Je dirais que ce ne sont pas tant les principes coopératifs qui se trouvent menacés que leur prise en compte qui s’est avérée insuffisante dans certain cas. Dans ces deux groupes bancaires, il y a eu un double mouvement : on a joué un rôle de banques d'investissement sur des métiers hyper-capitalistes mal maîtrisés, et l’effet de la cotation de Natixis a amené à piloter plutôt en fonction du cours de bourse qu’en fonction d’un sociétariat coopératif qui privilégie le temps long. Mais si l'on regarde de plus près, on s'aperçoit que les caisses régionales n'ont pas failli. De plus, le texte de loi, actuellement en discussion, préserve le fait que ces groupes vont rester coopératifs. Il ne s’agit pas de dire ici que tout va bien ni qu'ils ont trahi, mais il y a une réflexion à mener sur la gouvernance pour maintenir le pouvoir à la base et rester dans un modèle de banque régionale de proximité. Il faut du débat public et je suis favorable à ce que se développe un « activisme coopératif des sociétaires » qui vient s'exprimer librement dans les assemblées générales. C'est d'ailleurs le sens du projet Coopéraction 2015 du Crédit Coopératif qui vise à renforcer la vie coopérative et maintenir notre niveau d'autonomie au sein du groupe Banques Populaires. Nous souhaitons défendre l'idée qu'avoir une vie interne démocratique c'est possible et que ça marche.

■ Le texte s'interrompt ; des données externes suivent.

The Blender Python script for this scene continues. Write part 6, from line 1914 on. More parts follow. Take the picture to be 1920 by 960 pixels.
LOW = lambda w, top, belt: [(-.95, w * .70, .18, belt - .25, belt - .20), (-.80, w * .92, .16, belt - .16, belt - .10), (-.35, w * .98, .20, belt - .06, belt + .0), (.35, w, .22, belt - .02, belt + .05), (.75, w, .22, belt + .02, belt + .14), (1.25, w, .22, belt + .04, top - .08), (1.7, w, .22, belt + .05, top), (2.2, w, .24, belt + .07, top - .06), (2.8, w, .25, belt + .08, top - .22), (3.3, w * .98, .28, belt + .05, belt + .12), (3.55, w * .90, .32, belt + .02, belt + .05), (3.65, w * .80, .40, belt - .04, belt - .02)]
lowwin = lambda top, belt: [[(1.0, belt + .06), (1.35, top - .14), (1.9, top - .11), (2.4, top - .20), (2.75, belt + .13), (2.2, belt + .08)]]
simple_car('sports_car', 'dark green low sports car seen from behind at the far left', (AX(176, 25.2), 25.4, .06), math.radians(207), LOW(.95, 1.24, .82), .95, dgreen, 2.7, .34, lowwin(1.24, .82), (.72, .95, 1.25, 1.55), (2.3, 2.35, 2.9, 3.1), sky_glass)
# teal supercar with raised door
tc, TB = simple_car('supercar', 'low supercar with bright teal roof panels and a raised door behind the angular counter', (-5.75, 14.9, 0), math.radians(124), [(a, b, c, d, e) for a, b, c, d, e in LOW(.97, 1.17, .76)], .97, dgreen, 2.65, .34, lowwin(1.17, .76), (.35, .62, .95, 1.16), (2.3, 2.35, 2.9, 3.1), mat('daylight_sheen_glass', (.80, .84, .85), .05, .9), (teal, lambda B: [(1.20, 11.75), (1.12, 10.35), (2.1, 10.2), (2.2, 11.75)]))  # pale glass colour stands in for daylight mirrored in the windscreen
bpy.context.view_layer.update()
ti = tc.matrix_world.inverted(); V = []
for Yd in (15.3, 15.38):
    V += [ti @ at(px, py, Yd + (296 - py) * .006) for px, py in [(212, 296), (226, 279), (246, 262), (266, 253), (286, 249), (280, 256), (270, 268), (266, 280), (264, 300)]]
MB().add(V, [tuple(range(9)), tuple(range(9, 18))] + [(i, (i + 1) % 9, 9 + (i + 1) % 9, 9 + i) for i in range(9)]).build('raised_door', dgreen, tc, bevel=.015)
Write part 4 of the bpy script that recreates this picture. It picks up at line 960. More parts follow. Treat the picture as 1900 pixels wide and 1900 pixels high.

La reconnaissance actuelle de l'ESS par les collectivités locales, peut-elle se traduire à d'autres échelles ?
Nous vivons une époque paradoxale. Avec la crise, l'ESS n'a jamais été autant d'actualité et il y a vraiment une attente de l'opinion. Ce qui paraissait ringard il y a dix ans devient intéressant aujourd'hui : les réserves impartageables, l'approche de long terme, la démocratie économique. Sur les territoires, on voit les acteurs travailler dans l'unité et la transversalité, les CRESS se développer et les politiques locales faire un bond en avant, que ce soit au niveau des régions ou des autres collectivités comme en témoigne la dynamique du RTES. En revanche à l’échelon national, les clignotants sont inversés. Au niveau gouvernemental, la DIES va être rattachée à l'action sociale, sans l'économie et vidée de son sens. Le CEGES, sensé représenter les acteurs, est en situation délicate et ne se fait guère entendre alors qu'il aurait devant lui un boulevard actuellement pour agir. On a donc une contradiction entre cette attente sociale, la dynamique locale et la faiblesse nationale. Dans le même temps, au niveau européen les enjeux sont brouillés dans le débat sur les SSIG et l'ESS est loin d'être la priorité du Parlement européen.
L'ESS sera-t-elle à la hauteur de l'opportunité actuelle ?
Pour le moment, ce n'est pas encore le cas alors même que la fenêtre est ouverte. L'histoire ne repasse pas souvent les mêmes plats et qui sait où en sera l'économie dans deux-trois ans ? Et ceci, alors que les entreprises classiques se bougent. Les démarches de responsabilité sociale se multiplient et ce n'est pas toujours du bluff. Lorsque Danone met en place un fonds de 100 millions d'euros pour soutenir des initiatives locales, ce n'est pas rien.
De même, le concept d'entrepreneuriat social se développe...
Personnellement, je vois les choses en cercles concentriques. J'ai passé ma vie à défendre l'économie sociale et solidaire et je reste sur cette ligne. La notion d'entrepreneuriat social me semble intéressante car elle permet d'élargir le champ, y compris dans une perspective internationale, alors que l'ESS reste parfois enfermée dans ses statuts ou une approche trop sectorielle. Mais il faut aussi que l'entrepreneuriat social ne recouvre pas uniquement des fonctions de réparation et d'insertion et intègre également des enjeux d'intérêt collectif, de gouvernance démocratique. Enfin, il me semble qu'il y a un 3e cercle, celui des syndicats, des mouvements sociaux, des réseaux comme le réseau Entreprendre, avec qui des alliances sont possibles pour que l'ESS ne soit pas dans un ghetto repliée sur elle même et s'associe avec d'autres, des entreprises, des collectivités locales, au service d'une économie humaine.